A l'exception du chapiteau de la "résurrection du Christ" se trouvant dans le choeur et du chapiteau des "ânes musiciens" ornant la chapelle Saint-Michel, la majeure partie de ceux-ci se trouve rassemblée dans le narthex et la nef de la basilique. Afin de concevoir cet ensemble de sculpture, on fit appel à six ateliers différents qui travaillèrent durant près de cent ans à leur réalisation. Parmi les thèmes abordés par ces sculpteurs, on retrouve, bien évidemment, le porteur de mouton et, sa variante, le porteur d'âne jouant de la flûte de pan typique du style Auvergnat. D'autres sujets puisants leurs inspirations dans le patrimoine antique sont visibles dans le narthex comme les chapiteaux aux griffons affrontés, celui aux sirénes ou, encore, celui orné de feuilles d'acanthe et de masques antiques. Les deux derniers sujet abordés par les artistes de l'époque sont d'ordre religieux et profane. Parmi ces chapiteaux, les plus intéressants sont "les Saintes Femmes au tombeau", "le Christ en majesté avec les quatre évangélistes", le montreur de singe, le combat de chevaliers en armures, le joueur de flûte de pan, le "châtiment de l'usurier" et des soldats à pieds combattants autour d'un homme dénudé.

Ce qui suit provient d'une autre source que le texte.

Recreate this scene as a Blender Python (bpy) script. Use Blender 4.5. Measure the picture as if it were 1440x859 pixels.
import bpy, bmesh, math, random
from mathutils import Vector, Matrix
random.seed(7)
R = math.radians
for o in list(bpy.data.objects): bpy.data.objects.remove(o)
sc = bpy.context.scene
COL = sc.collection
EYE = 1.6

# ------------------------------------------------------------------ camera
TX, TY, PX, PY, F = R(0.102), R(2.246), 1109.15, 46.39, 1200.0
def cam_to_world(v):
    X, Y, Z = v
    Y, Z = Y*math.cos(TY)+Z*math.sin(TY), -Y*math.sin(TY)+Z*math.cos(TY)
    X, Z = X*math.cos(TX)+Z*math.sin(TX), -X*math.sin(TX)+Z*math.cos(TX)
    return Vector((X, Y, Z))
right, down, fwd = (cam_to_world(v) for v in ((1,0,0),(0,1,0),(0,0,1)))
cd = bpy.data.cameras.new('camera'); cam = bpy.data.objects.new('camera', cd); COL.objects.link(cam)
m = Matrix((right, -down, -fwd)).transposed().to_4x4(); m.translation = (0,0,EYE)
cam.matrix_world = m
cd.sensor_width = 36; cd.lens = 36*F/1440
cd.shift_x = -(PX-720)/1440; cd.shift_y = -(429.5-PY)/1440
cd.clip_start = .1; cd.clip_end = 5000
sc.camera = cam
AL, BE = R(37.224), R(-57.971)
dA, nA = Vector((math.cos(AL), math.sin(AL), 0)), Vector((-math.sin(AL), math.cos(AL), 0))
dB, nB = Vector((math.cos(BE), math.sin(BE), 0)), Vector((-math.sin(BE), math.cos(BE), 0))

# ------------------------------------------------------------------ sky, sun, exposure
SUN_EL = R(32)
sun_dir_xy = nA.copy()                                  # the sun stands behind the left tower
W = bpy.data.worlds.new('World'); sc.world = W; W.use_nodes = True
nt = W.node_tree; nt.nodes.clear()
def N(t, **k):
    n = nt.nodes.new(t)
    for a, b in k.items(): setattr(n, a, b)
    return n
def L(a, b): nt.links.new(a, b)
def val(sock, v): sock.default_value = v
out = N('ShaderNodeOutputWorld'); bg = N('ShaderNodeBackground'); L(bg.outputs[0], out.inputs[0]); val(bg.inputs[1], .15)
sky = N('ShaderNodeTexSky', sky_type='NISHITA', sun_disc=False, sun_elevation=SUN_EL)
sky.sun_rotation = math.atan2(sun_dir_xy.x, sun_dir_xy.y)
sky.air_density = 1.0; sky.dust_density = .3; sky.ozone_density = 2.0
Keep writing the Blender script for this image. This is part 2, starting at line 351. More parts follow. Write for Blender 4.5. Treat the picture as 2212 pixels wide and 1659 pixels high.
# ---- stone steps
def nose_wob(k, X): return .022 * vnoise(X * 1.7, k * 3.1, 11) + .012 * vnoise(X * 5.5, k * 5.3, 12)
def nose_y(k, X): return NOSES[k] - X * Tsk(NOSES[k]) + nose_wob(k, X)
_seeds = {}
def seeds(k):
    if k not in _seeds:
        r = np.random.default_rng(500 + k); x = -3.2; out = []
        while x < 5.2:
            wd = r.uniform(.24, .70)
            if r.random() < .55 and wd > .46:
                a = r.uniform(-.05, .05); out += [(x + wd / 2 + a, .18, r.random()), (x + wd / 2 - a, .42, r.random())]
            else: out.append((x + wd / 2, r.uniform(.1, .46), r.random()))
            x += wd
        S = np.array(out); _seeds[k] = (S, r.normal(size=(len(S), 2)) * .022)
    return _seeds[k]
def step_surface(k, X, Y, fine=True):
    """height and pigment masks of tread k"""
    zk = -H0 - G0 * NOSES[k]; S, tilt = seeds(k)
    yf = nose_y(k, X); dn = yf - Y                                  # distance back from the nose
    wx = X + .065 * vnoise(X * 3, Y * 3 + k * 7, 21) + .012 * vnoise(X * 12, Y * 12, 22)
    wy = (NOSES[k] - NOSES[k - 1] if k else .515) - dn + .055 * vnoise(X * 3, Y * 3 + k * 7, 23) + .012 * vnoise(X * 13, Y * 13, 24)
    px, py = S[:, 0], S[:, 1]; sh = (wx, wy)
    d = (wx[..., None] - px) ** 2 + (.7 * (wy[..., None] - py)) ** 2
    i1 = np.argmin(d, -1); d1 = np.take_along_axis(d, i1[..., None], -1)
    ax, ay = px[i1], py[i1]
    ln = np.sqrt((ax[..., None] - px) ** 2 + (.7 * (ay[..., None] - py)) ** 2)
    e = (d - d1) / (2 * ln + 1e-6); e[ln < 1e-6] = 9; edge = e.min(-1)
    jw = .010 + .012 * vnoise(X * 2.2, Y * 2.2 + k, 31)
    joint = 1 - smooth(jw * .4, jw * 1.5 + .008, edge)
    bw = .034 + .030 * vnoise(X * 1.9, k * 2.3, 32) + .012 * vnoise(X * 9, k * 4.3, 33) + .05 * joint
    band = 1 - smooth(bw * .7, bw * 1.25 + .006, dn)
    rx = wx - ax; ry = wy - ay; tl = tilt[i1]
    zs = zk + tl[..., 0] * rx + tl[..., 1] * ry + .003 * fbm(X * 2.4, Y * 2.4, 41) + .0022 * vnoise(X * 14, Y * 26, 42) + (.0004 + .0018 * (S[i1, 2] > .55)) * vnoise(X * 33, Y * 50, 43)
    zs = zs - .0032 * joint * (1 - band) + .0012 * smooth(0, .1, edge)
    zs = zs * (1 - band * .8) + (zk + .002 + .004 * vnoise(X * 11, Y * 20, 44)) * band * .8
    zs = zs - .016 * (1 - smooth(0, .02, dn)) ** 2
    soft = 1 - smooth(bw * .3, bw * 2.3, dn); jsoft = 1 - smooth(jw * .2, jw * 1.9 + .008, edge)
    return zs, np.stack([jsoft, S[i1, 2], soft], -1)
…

La tribune du narthex (ou chapelle Saint-Michel) abrite un ensemble de fresques datant du XIIème siècle. Ce groupe de peintures d'influences byzantines à pour thèmes le Jugement Dernier, le Christ en gloire accompagné par les symboles des quatres évangelistes, la vie de Saint-Julien, le triomphe des Vertus et la punition des mauvais anges. D'autres peintures ornent les piliers du narthex comme celles que l'on appelle l'Egyptienne du fait que l'on y voit une femme de profil ayant l'oeil démesuremment grand. Dans la nef et le choeur sont disposés un grand nombre d'objets liturgiques de toute sorte et d'époques diverses. On y trouve principalement des statues datant du XIVème siècle comme celle en bois marouflé du Christ lépreux, celle de la Vierge à l'oiseau en pierre de lave, celle de la Vierge parturiente en bois polychrome ou cette autre Vierge à l'oiseau en bois doré. En faisant des fouilles dans la nef, on découvrit en 1964 un dallage datant du XVIème siècle constitué de petits galets de lave noir et de quartz blanc formant des motifs géométriques.